Superstar's role gets CES crowd Gaga over Polaroid

Polaroid's CMO Jon Pollock explains that the company emerged from bankruptcy last May ready to revitalize the 70-year-old brand.

Client: Polaroid
PR agency: Atomic PR
Campaign: Polaroid Goes Gaga at CES
Duration: Dec. 1, 2009 - January 2010
Budget: Under $100,000 (not including Lady Gaga's contract)

Polaroid's CMO Jon Pollock explains that the company emerged from bankruptcy last May ready to revitalize the 70-year-old brand. Atomic PR was awarded AOR status for PR in November, and William Morris Endeavor was tapped to lead marketing. The team debuted the brand's new direction, which includes a long-term collaboration with Lady Gaga, at January's Consumer Electronics Show (CES).

"Despite our challenges, there is still amazing affinity toward the brand," Pollock says. "[But] we had to make Polaroid relevant to a younger audience. We look at it as if we're a 70-year-old startup - we're changing our strategy, products, and identity [in a way that's] still building on our legacy. We're not afraid to take calculated risks."

The team brought in Lady Gaga to take a creative director position at Polaroid and develop a line of imaging products. Pollock says Gaga's "off the charts" relevance to young audiences and her love of the brand made her a perfect fit.

A media Q&A with Gaga was set for CES' opening day, January 7, in Polaroid's booth. The partnership was kept secret to generate the most impact.

Leading up to CES, the team conducted aggressive outreach to financial and business media, emphasizing Polaroid's ability to maintain market share and brand loyalty despite legal woes.

"To set the framework for where Polaroid is today, we had to educate and clarify messaging with business media," explains Rachel Rogers, VP and MD at Atomic LA. "Then audiences could embrace the Gaga partnership in a more relevant way."

After laying the groundwork with financial and business media, the team teased Polaroid enthusiast bloggers about new products and the forthcoming Gaga announcement and appearance at CES.

"The blogosphere blew up," says Rogers. "That led to print and broadcast media wanting to know what we were going to do."

Starting January 4, the team gave top-tier outlets the embargoed announcement. The embargo was lifted the night of January 5 after news leaked that Gaga would appear at a competitor's CES booth. Lifting the embargo also allowed reporters to talk to Polaroid executives about the relationship at a January 6 press conference.

CNBC was given an exclusive prerecorded video interview with Gaga discussing her creative director role and her passion for Polaroid. It aired January 7, and CNBC then distributed it globally. B-roll of another Gaga interview was sent to other outlets and posted to an FTP site.

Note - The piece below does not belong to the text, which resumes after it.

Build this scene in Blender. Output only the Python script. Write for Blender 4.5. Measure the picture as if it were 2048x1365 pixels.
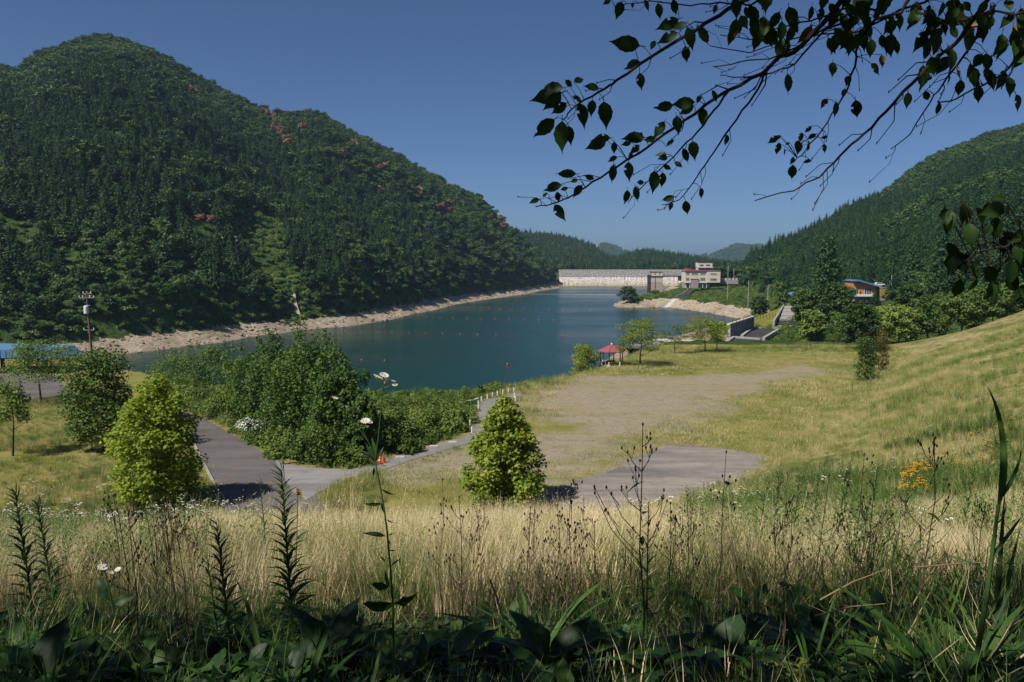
import bpy, bmesh, math, random
import numpy as np
from mathutils import Vector, Matrix, Euler
random.seed(7); rng = np.random.default_rng(7)
for o in list(bpy.data.objects): bpy.data.objects.remove(o)
SC = bpy.context.scene; COL = SC.collection
PI = math.pi; R = math.radians

# ---------------------------------------------------------------- camera, world, sun, exposure
FPX, U0, V0, W, HH = 1565.0, 1024.0, 682.5, 2048.0, 1365.0
PITCH = R(5.93); EYE = 30.0
cam_d = bpy.data.cameras.new('camera'); cam = bpy.data.objects.new('camera', cam_d); COL.objects.link(cam)
cam.location = (0, 0, EYE); cam.rotation_euler = (PI/2 - PITCH, 0, 0)
cam_d.sensor_width = 36; cam_d.lens = FPX/W*36; cam_d.clip_start = 0.05; cam_d.clip_end = 20000
SC.camera = cam
SUN = Vector((-0.50, -0.40, 0.80)).normalized()
world = bpy.data.worlds.new('World'); SC.world = world; world.use_nodes = True
nt = world.node_tree; nt.nodes.clear()
wo = nt.nodes.new('ShaderNodeOutputWorld'); wb = nt.nodes.new('ShaderNodeBackground'); ws = nt.nodes.new('ShaderNodeTexSky')
ws.sky_type = 'NISHITA'; ws.sun_disc = False; ws.sun_elevation = math.asin(SUN.z); ws.sun_rotation = math.atan2(SUN.x, SUN.y)
ws.altitude = 300; ws.air_density = .62; ws.dust_density = 1.2; ws.ozone_density = 10
wb.inputs['Strength'].default_value = 0.072
nt.links.new(ws.outputs[0], wb.inputs[0]); nt.links.new(wb.outputs[0], wo.inputs[0])
sun_d = bpy.data.lights.new('sun', 'SUN'); sun_d.energy = 5.0; sun_d.angle = R(0.53); sun_d.color = (1.0, 0.95, 0.87)
sun = bpy.data.objects.new('sun', sun_d); COL.objects.link(sun); sun.rotation_euler = SUN.to_track_quat('Z', 'Y').to_euler()
vs = SC.view_settings; vs.view_transform = 'Standard'; vs.look = 'None'; vs.gamma = 1; vs.use_curve_mapping = False; vs.exposure = 0.2
cy = SC.cycles; cy.max_bounces = 5; cy.diffuse_bounces = 2; cy.glossy_bounces = 2; cy.transmission_bounces = 3; cy.volume_bounces = 0; cy.transparent_max_bounces = 8
cy.use_denoising = True; cy.caustics_reflective = False; cy.caustics_refractive = False
try: cy.denoiser = 'OPENIMAGEDENOISE'
except Exception: pass
cy.denoising_prefilter = 'ACCURATE'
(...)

Atomic posted video of Gaga's CES appearance and the CNBC interview on a YouTube channel. The team also created a Polaroid CES Twitter page to communicate news and booth activity to bloggers, journalists, and Polaroid fans.

Other notables, including portrait photographer Maurizio Galimberti, and Polaroid executives kept momentum up in the booth after Gaga's appearance.

In recent years, Pollack notes that CES activity typically generated 300 million impressions for Polaroid, which was considered successful. This effort garnered more than 800 million in outlets such as CNN, NPR, and The Washington Post.

Atomic reports that Google Analytics data shows average weekly traffic to rose 61% the week of January 3, compared to average weekly traffic in the latter part of 2009, including holiday-season spikes. Rogers says tweets mentioning Polaroid during CES peaked at more than 20,000 per day.

The team will promote new product launches this year, including co-branded ones with Gaga. It will also roll out details to the media about Gaga doing her job as creative director over the next several months.

PRWeek's View
Teaming with Gaga is bold. Bringing her in-house, as opposed to simply having her plug the brand, was smart - especially considering that there's quite a crowd of brands orbiting her. The union could certainly deliver unparalleled engagement with younger audiences - if she's truly committed, if multiple endorsements don't sour her audience, and if programs are executed well. Announcing at CES clearly paid off, and the team executed perfectly. Laying the groundwork with business media first was prudent, as was lifting the embargo.